Stereotypes about federal employees being lazy paper pushers might fit the agendas of government-hating Neanderthals. The reality, though, is usually far different.
For example, you won't find two more passionate federal employees than Fish Springs National Wildlife Refuge manager Jay Banta and Great Basin National Park's Andy Ferguson. These two men seem to always be on duty and often work weekends and long hours to protect their remote corners in one of the least populated regions in the lower 48 states.
In some ways, the two are the antithesis of straitlaced federal bureaucrats. Banta wears a beard, though it's not as long as it was at one time when it almost reached his waist. I asked him about it once and he laughed, saying "I won't shave until Utah elects a Democrat to Congress." Ferguson has a long Fu Manchu mustache and actually seems to enjoy hanging with the locals.
"One of [Ferguson's] strongest attributes is building support for the park with the local communities," said Lynn Davis, program manager for the Nevada Field Office of the National Parks Conservation Association. "Residents of White Pine County, where the park is located, have not always recognized the intrinsic value of the park. In fact, when the park was created in the '80s, many viewed the park service as the big bad land manager. That sentiment has shifted, and Andy is hugely responsible for that shift."

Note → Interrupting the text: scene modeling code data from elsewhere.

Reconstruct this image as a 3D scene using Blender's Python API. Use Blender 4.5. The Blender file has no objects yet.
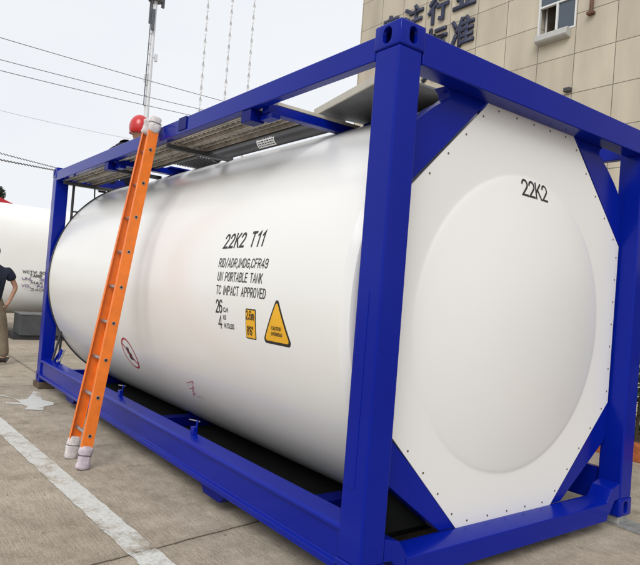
import bpy, bmesh, math, random
from mathutils import Vector, Matrix, noise
rad = math.radians
S = bpy.context.scene
COL = S.collection

# ------------------------------------------------------------------ camera, sky, sun, exposure
G = 0.07                                   # the frame stands 7 cm above the ground on blocks
cam = bpy.data.cameras.new('camera'); camo = bpy.data.objects.new('camera', cam); COL.objects.link(camo)
right = Vector((0.60067568, 0.79560161, 0.07878329)); up = Vector((-0.03358634, -0.07334329, 0.99674105))
zc = right.cross(up)                       # camera's +z (backwards)
m = Matrix(((right.x, up.x, zc.x, 0), (right.y, up.y, zc.y, 0), (right.z, up.z, zc.z, 0), (0, 0, 0, 1)))
camo.matrix_world = Matrix.Translation((2.0385141, -1.8754239, 1.3254810 + G)) @ m
cam.sensor_width = 36; cam.lens = 36 * 620.564 / 640; cam.clip_start = 0.05; cam.clip_end = 2000
S.camera = camo

SUN_EL, SUN_AZ = rad(42), rad(-50)         # azimuth of the direction towards the sun, from +x
W = bpy.data.worlds.new('World'); S.world = W; W.use_nodes = True
nt = W.node_tree; nt.nodes.clear()
out = nt.nodes.new('ShaderNodeOutputWorld'); bg = nt.nodes.new('ShaderNodeBackground')
sky = nt.nodes.new('ShaderNodeTexSky'); sky.sky_type = 'NISHITA'; sky.sun_disc = False
sky.sun_elevation = SUN_EL; sky.sun_rotation = rad(90) - SUN_AZ
sky.air_density = 1.0; sky.dust_density = 3.0
tc = nt.nodes.new('ShaderNodeTexCoord'); mp = nt.nodes.new('ShaderNodeMapping'); mp.inputs['Scale'].default_value = (1, 1, 2.5)
nz = nt.nodes.new('ShaderNodeTexNoise'); nz.inputs['Scale'].default_value = 1.6; nz.inputs['Detail'].default_value = 5
cr = nt.nodes.new('ShaderNodeValToRGB')
cr.color_ramp.elements[0].position = 0.3; cr.color_ramp.elements[0].color = (6.75, 6.95, 7.3, 1)
cr.color_ramp.elements[1].position = 0.72; cr.color_ramp.elements[1].color = (7.5, 7.62, 7.85, 1)
mx = nt.nodes.new('ShaderNodeMixRGB'); mx.inputs[0].default_value = 0.96
L = nt.links.new
L(tc.outputs['Generated'], mp.inputs[0]); L(mp.outputs[0], nz.inputs['Vector']); L(nz.outputs['Fac'], cr.inputs[0])
L(sky.outputs[0], mx.inputs[1]); L(cr.outputs[0], mx.inputs[2]); L(mx.outputs[0], bg.inputs['Color'])
bg.inputs['Strength'].default_value = 0.1
L(bg.outputs[0], out.inputs[0])
sl = bpy.data.lights.new('sun', 'SUN'); sl.energy = 1.5; sl.angle = rad(35); sl.color = (1, .98, .955)
slo = bpy.data.objects.new('sun', sl); COL.objects.link(slo)
sd = Vector((math.cos(SUN_EL) * math.cos(SUN_AZ), math.cos(SUN_EL) * math.sin(SUN_AZ), math.sin(SUN_EL)))
slo.rotation_euler = sd.to_track_quat('Z', 'Y').to_euler(); slo.location = sd * 30
S.view_settings.view_transform = 'Standard'; S.view_settings.look = 'None'
S.view_settings.exposure = 0.36; S.view_settings.gamma = 1; S.view_settings.use_curve_mapping = False
S.render.engine = 'CYCLES'

# ------------------------------------------------------------------ materials
def mat(name, col, rough=.6, metal=0, spec=.5, var=.0, vscale=6, bump=.0, bscale=40, coat=0, col2=None, detail=4, dirt=0):
    M = bpy.data.materials.new(name); M.use_nodes = True; n = M.node_tree; b = n.nodes['Principled BSDF']
    b.inputs['Roughness'].default_value = rough; b.inputs['Metallic'].default_value = metal
    b.inputs['Specular IOR Level'].default_value = spec; b.inputs['Coat Weight'].default_value = coat
    b.inputs['Coat Roughness'].default_value = .08
    g = n.nodes.new('ShaderNodeNewGeometry')
    t = n.nodes.new('ShaderNodeTexNoise'); t.inputs['Scale'].default_value = vscale; t.inputs['Detail'].default_value = detail
    n.links.new(g.outputs['Position'], t.inputs['Vector'])
    r = n.nodes.new('ShaderNodeValToRGB'); r.color_ramp.elements[0].position = .32; r.color_ramp.elements[1].position = .68
    c2 = col2 if col2 else tuple(min(1, c * (1 + var)) for c in col)
    c1 = col if col2 else tuple(c * (1 - var) for c in col)
    r.color_ramp.elements[0].color = (*c1, 1); r.color_ramp.elements[1].color = (*c2, 1)
    n.links.new(t.outputs['Fac'], r.inputs[0]); n.links.new(r.outputs[0], b.inputs['Base Color'])
    rm = n.nodes.new('ShaderNodeMapRange'); rm.inputs['To Min'].default_value = max(0, rough - .08); rm.inputs['To Max'].default_value = min(1, rough + .08)
    n.links.new(t.outputs['Fac'], rm.inputs['Value']); n.links.new(rm.outputs[0], b.inputs['Roughness'])
    if bump:
        t2 = n.nodes.new('ShaderNodeTexNoise'); t2.inputs['Scale'].default_value = bscale; t2.inputs['Detail'].default_value = 4
        n.links.new(g.outputs['Position'], t2.inputs['Vector'])
        bp = n.nodes.new('ShaderNodeBump'); bp.inputs['Strength'].default_value = bump; bp.inputs['Distance'].default_value = .02
        n.links.new(t2.outputs['Fac'], bp.inputs['Height']); n.links.new(bp.outputs[0], b.inputs['Normal'])
    return M

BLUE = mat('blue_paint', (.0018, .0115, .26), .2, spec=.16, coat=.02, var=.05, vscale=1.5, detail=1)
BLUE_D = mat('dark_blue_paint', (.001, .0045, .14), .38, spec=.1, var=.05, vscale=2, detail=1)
TANKW = mat('white_tank_paint', (.80, .80, .775),   .24, spec=.42, coat=.05, var=.008, vscale=.8, detail=1)
PANELW = mat('white_panel_paint', (.79, .785, .77), .32, coat=.06, var=.01, vscale=.9, detail=1)
RIVET = mat('rivet_metal', (.16, .12, .08), .5, .6)
TRIM = mat('dark_trim', (.03, .03, .035), .5)
ALU = mat('aluminium', (.45, .44, .42), .42, .75, var=.15, vscale=20)
PLANK = mat('walkway_metal', (.50, .48, .44), .5, .3, var=.3, vscale=9, bump=.2, bscale=90)
GREYM = mat('grey_metal_sheet', (.19, .195, .20), .5, .3, var=.15)
TUBE = mat('dark_grey_plastic', (.045, .046, .05), .45, var=.2)
CREAM = mat('cream_strip', (.52, .49, .41), .6, var=.1)
ORANGE = mat('orange_fibreglass', (.80, .185, .016), .45, var=.1, vscale=12, bump=.08, bscale=60)
CLOTH = mat('lilac_cloth', (.50, .43, .47), .95, var=.22, vscale=25, bump=.35, bscale=45)
CLOTHW = mat('white_cloth', (.62, .58, .57), .95, var=.2, vscale=25, bump=.35, bscale=45)
BLACK = mat('black_ink_and_hollow', (.012, .012, .012), .5)
YELLOW = mat('yellow_sticker', (.80, .42, .012), .45, var=.04)
REDI = mat('red_ink', (.40, .012, .02), .5)
MAG = mat('magenta_ink', (.42, .04, .16), .6)
WHITEI = mat('white_sticker', (.74, .74, .73), .5, var=.05, vscale=60)
WOOD = mat('old_wood', (.10, .07, .045), .85, var=.4, vscale=18, bump=.4)
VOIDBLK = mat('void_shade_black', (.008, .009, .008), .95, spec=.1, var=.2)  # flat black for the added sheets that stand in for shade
GRIT = mat('grit_stone', (.16, .135, .105), .9, var=.3)
GALV = mat('galvanised_steel', (.42, .43, .43), .4, .6, var=.25, vscale=14)
SKIN = mat('skin', (.42, .23, .15), .55, var=.06)
NAVY = mat('navy_fabric', (.008, .011, .028), .9, var=.3, vscale=8, bump=.4, bscale=25)
KHAKI = mat('khaki_fabric', (.18, .145, .10), .9, var=.2, vscale=8, bump=.4, bscale=25)
SHOE = mat('brown_shoe', (.02, .013, .012), .6)
SOLE = mat('pale_sole', (.5, .48, .44), .7)
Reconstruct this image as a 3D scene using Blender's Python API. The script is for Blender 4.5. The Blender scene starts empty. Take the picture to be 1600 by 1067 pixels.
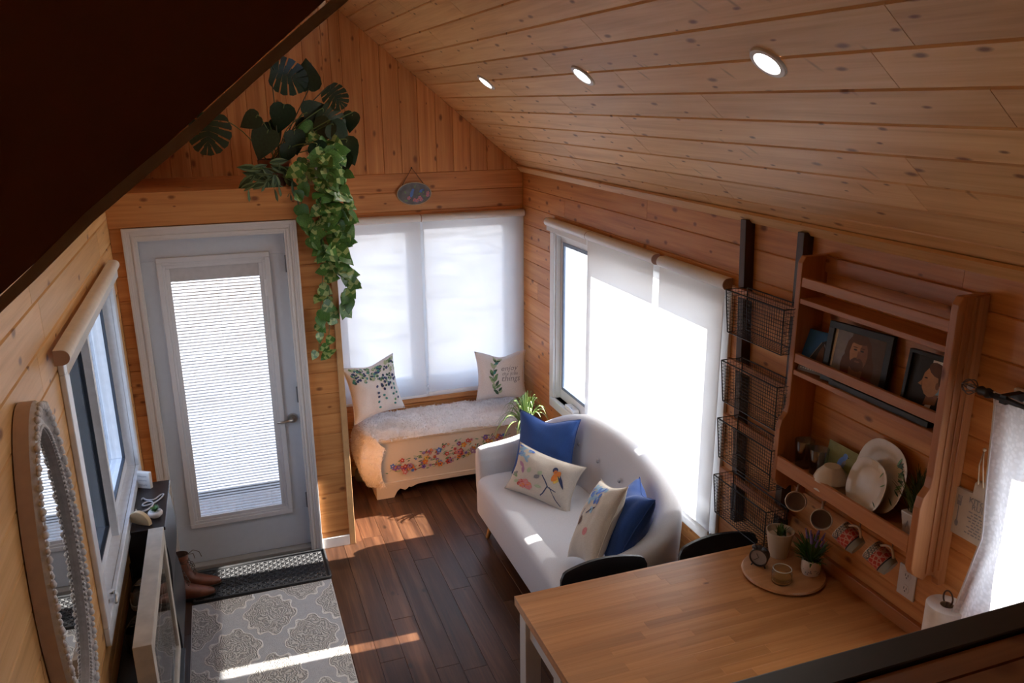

Perhaps the biggest reason Ferguson and Banta are gaining credibility among rural ranchers and farmers who usually hate the federal government is both have taken a stand against Las Vegas water interests that want to pipe millions of gallons out of the west desert aquifer, which could threaten not only farming and ranching but the existence of Fish Springs and the ecology of the famed Lehman Caves at Great Basin. Banta and Ferguson are not shy about their feelings, even if it means bucking powerful politicians.
"I don't claim to be anything close to a geohydrologist, but given the best professional speculation about the source of our water, I have grave concerns that removing anything close to the volume of water that SNWA [Southern Nevada Water Authority] has applied for would seriously impact the refuge flow," said Banta. "It is my conviction that it would not be a matter of if but rather a matter of when. Water is the very lifeblood of what we strive to do here, and there is simply no way to mitigate for a reduced flow. Until the science of the aquifers and their supply sources is adequately understood, it is a stab in the dark on allocating additional water rights in the Snake Valley to anyone."
Ferguson concurs. He says Las Vegas should not be entitled to take a lion's share of water from a sparsely populated rural area because it has outgrown its local resources.
"We hope to demonstrate by developing the best science-based information our belief that the taking of 50,000 acre-feet of groundwater annually from Snake Valley will adversely impact cave resources and natural systems that have created and maintained the park and the surrounding area for all these years," said Ferguson.
It might be safer for Banta and Ferguson to remain silent rather than anger powerful politicians. But then they would be derelict in doing the job taxpayers pay them to do, which is to protect and preserve two fragile, important and wonderful parts of a world too few appreciate. That's simply not their style, and those of us who love the Great Basin need to thank them for that.